(March 2, 2018 at 5:09 pm)RoadRunner79 Wrote:(March 2, 2018 at 4:34 pm)polymath257 Wrote: And if there are only finitely many points between, then there will be a last point. But if there are infinitely many, there does not have to be. That is simply one of the ways infinite sets differ from finite ones: infinite ones need not have a first or last.You may do things as fast or slow as you like. In Zeno's dichotomy paradox, and your X<Y<1 no matter how much time, you will never reach 1, you will always have another point to go through that is less than 1 (hence why the term infinity applies). This is not an assumption... this is the math function being described! The argument is not that it will take an extraordinary amount of time to complete!
The underlying assumption you seem to make is that an infinite number of steps cannot be finished. But they can, *if* they are done faster and faster, so that the total time is still finite.
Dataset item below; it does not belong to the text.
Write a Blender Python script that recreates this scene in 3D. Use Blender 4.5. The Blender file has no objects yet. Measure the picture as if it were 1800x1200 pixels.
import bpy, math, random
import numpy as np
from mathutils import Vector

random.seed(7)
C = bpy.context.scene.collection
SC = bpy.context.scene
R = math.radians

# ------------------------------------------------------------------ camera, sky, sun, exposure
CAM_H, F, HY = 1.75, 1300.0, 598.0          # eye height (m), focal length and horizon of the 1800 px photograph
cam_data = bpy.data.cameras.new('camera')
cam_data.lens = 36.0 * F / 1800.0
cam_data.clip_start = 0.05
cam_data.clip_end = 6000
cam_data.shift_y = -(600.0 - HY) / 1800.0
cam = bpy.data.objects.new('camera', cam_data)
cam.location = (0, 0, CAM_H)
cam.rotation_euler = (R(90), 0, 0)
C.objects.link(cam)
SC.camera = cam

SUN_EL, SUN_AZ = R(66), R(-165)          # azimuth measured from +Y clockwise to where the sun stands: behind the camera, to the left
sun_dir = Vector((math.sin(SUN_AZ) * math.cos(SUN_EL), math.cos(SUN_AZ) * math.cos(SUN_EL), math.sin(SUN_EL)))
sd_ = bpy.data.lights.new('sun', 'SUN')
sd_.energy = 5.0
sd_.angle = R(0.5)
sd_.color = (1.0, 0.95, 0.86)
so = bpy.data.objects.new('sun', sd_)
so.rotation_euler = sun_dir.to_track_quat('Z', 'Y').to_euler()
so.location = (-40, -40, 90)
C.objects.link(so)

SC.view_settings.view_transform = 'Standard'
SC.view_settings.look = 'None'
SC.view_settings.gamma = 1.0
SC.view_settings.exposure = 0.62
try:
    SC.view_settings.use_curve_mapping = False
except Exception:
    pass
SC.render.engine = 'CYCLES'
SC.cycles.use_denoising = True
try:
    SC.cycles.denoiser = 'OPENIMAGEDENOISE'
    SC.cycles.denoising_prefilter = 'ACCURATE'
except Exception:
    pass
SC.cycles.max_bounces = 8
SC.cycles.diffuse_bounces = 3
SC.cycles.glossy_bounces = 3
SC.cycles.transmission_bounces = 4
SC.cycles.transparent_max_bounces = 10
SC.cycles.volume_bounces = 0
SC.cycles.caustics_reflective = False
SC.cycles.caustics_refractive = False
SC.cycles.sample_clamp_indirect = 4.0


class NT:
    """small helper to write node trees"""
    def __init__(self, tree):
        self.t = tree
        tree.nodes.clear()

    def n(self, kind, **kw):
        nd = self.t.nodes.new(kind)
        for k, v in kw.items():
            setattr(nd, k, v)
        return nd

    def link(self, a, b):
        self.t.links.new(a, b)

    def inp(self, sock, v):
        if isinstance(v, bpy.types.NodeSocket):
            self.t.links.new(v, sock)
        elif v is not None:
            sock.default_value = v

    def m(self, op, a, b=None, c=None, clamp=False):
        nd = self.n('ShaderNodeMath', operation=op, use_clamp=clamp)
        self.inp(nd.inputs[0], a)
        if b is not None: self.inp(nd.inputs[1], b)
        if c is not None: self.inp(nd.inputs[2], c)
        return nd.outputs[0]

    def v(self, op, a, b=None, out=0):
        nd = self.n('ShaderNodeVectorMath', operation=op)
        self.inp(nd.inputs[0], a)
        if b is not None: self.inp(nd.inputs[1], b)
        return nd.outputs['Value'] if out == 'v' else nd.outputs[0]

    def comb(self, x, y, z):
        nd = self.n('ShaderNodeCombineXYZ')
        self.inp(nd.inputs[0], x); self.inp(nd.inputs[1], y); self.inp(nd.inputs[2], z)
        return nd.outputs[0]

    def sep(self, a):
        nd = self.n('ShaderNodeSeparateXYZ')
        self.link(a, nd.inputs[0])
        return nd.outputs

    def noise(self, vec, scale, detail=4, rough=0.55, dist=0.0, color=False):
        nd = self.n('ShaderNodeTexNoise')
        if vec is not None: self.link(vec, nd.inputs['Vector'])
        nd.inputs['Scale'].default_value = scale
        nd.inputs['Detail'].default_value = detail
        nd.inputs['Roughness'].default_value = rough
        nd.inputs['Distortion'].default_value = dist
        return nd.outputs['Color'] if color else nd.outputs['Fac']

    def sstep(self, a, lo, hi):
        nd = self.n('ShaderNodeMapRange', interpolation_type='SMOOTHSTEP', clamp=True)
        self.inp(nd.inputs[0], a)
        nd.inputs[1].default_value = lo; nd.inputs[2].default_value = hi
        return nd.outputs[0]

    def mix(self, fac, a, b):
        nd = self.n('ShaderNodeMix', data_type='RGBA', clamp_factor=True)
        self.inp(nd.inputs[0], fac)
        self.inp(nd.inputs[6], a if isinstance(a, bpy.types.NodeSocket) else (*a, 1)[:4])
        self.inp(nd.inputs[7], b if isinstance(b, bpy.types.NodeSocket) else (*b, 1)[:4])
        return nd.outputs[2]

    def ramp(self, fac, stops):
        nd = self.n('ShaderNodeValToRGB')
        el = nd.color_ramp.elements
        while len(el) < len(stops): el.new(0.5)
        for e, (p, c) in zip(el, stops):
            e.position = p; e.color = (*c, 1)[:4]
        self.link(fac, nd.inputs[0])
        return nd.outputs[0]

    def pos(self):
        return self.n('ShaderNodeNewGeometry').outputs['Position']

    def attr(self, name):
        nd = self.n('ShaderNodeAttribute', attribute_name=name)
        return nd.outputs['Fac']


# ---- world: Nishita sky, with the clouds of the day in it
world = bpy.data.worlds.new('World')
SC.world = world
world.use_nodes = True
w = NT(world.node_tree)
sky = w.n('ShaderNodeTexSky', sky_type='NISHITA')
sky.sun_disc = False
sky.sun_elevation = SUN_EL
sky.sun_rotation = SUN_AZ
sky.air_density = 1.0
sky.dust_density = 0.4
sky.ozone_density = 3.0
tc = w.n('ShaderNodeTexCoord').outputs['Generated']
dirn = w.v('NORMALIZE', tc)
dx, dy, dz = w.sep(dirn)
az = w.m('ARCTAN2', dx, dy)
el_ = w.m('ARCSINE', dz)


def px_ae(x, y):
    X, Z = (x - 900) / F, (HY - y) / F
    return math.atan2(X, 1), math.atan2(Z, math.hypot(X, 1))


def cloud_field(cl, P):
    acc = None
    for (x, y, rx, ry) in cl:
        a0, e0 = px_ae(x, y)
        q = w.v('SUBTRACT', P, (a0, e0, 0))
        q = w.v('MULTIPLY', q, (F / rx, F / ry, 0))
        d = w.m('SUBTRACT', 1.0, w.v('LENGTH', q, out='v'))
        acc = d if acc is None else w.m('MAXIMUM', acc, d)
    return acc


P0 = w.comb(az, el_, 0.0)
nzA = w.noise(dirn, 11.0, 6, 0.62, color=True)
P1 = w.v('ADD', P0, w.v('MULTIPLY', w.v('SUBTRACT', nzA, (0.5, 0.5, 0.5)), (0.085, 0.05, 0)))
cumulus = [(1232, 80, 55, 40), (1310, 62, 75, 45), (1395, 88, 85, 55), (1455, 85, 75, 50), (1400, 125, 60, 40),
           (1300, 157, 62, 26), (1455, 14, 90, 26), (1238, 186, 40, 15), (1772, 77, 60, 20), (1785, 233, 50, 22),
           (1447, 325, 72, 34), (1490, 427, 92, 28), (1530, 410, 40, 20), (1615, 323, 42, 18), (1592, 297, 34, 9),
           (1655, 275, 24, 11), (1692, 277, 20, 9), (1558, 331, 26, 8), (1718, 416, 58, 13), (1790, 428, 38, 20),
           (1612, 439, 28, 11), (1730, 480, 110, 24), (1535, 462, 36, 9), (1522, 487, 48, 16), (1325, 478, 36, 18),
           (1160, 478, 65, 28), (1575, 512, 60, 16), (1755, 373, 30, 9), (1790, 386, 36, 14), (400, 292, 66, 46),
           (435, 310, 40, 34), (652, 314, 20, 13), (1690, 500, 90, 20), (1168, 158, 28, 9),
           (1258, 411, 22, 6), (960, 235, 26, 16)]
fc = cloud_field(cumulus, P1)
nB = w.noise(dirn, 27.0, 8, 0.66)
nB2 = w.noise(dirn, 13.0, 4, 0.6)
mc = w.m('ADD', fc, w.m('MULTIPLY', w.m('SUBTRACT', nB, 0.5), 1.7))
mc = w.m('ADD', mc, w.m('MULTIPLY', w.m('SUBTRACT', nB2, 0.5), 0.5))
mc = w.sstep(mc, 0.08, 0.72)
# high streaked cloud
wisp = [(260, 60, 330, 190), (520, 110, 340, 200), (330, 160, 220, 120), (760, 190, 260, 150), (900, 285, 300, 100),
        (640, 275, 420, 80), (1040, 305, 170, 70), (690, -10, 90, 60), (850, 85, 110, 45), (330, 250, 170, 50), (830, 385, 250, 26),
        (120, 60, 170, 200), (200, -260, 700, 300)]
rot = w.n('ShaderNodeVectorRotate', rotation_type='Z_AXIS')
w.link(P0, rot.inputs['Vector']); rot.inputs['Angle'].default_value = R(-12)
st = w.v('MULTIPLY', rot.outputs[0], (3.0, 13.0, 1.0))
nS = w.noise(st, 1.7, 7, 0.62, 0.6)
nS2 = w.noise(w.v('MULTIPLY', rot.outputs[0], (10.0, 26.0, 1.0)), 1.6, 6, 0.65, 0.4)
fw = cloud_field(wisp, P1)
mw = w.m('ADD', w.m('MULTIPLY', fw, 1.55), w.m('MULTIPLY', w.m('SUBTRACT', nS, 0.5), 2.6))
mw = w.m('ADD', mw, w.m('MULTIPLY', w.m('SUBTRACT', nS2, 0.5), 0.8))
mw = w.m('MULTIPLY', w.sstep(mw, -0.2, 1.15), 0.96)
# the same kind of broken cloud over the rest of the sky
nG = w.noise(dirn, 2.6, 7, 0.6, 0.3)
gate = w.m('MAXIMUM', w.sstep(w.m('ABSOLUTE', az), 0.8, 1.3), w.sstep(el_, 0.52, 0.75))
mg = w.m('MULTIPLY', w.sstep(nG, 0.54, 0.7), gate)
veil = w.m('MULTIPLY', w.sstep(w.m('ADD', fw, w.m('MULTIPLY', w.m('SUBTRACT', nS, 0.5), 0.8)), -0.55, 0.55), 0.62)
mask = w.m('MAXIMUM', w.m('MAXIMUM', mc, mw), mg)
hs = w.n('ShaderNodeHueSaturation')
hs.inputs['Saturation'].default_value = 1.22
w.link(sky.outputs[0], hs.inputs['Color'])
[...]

So, the difficulty seems to be that an infinite sum of positive quantities can be finite. it is easy to see that they can be bounded. For example:
.9
.99
.999
.9999
.99999
...
I think you will agree that there are infinitely many numbers in this list (whether potential or actual). But, clearly, every number on this list is smaller than 2.
So this infinite set (potential, if you like) is bounded above by 2.
This is an example of an infinite, but bounded collection. Even if you only want to do 'potential' infinities, the numbers that appear are ALL smaller than 2 (and, in fact, each is smaller than 1).
So, even with a potential infinity, it is possible to be infinite and bounded. It is infinite in quantity, but finite in terms of size of the numbers involved.
And, if these represent time passage, we DO go through all of them and reach 1. Not by staying in this sequence, but by going through the sequence in a finite time.
Let me do it like this. Suppose you are attempting to go through the sequence .9, .99, .999, .9999, .99999, .... There are two scenarios..
In the first, you are at .9 after 1 second, at .99 after 2 seconds, .999 after 3 seconds, etc. I agree that at this rate you will never get through the sequence: it will take an infinite amount of time to do so.
In the second, though, you are at .9 after 1 second, .99 after 1.5 seconds, .999 after 1.75 seconds, .9999 after 1.875 seconds, etc. Each step takes half the time of the previous one. In this scenario, you *will* get through the sequence of 9's after 2 seconds. At the 2 second mark you are past every single one of them.
And yes, whenever you are at any of those points, you have more to go through.
And yes, when you get to t=2, you are past all of them.
And no, there isn't a last one you went through.
And yes, you went through all of them.
The point: you do, in fact, go through an infinite number of times in every finite duration.